>> begin
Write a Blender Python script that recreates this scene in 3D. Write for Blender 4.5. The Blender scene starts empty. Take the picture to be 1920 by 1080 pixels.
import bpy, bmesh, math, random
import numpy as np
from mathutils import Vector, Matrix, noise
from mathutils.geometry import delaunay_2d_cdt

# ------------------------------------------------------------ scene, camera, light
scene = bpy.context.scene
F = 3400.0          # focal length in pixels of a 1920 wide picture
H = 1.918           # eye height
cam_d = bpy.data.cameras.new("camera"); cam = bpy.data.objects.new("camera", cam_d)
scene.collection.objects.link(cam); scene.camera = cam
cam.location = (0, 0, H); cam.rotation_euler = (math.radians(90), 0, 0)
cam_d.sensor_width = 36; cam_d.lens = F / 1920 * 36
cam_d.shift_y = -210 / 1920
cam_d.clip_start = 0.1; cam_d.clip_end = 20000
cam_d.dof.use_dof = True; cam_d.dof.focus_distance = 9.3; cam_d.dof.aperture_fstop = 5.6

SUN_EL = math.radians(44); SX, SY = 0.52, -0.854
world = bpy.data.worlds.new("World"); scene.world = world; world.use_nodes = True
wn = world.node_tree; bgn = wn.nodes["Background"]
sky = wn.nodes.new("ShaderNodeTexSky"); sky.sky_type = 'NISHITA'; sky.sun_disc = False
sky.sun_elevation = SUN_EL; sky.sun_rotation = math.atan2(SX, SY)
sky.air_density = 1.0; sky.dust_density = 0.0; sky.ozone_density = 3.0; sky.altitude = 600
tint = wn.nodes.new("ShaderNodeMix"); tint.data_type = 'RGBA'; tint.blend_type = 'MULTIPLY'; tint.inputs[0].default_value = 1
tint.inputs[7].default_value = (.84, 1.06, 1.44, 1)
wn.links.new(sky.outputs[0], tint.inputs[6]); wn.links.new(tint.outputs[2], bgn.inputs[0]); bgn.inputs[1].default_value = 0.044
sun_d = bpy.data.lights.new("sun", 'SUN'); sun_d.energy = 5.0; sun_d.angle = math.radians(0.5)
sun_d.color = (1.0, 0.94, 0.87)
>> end
THE EXERCISE
Show all lines from the listing above in which "pixels" appears.

WRITTEN SOLUTION
Write a Blender Python script that recreates this scene in 3D. Write for Blender 4.5. The Blender scene starts empty. Take the picture to be 1920 by 1080 pixels.
F = 3400.0          # focal length in pixels of a 1920 wide picture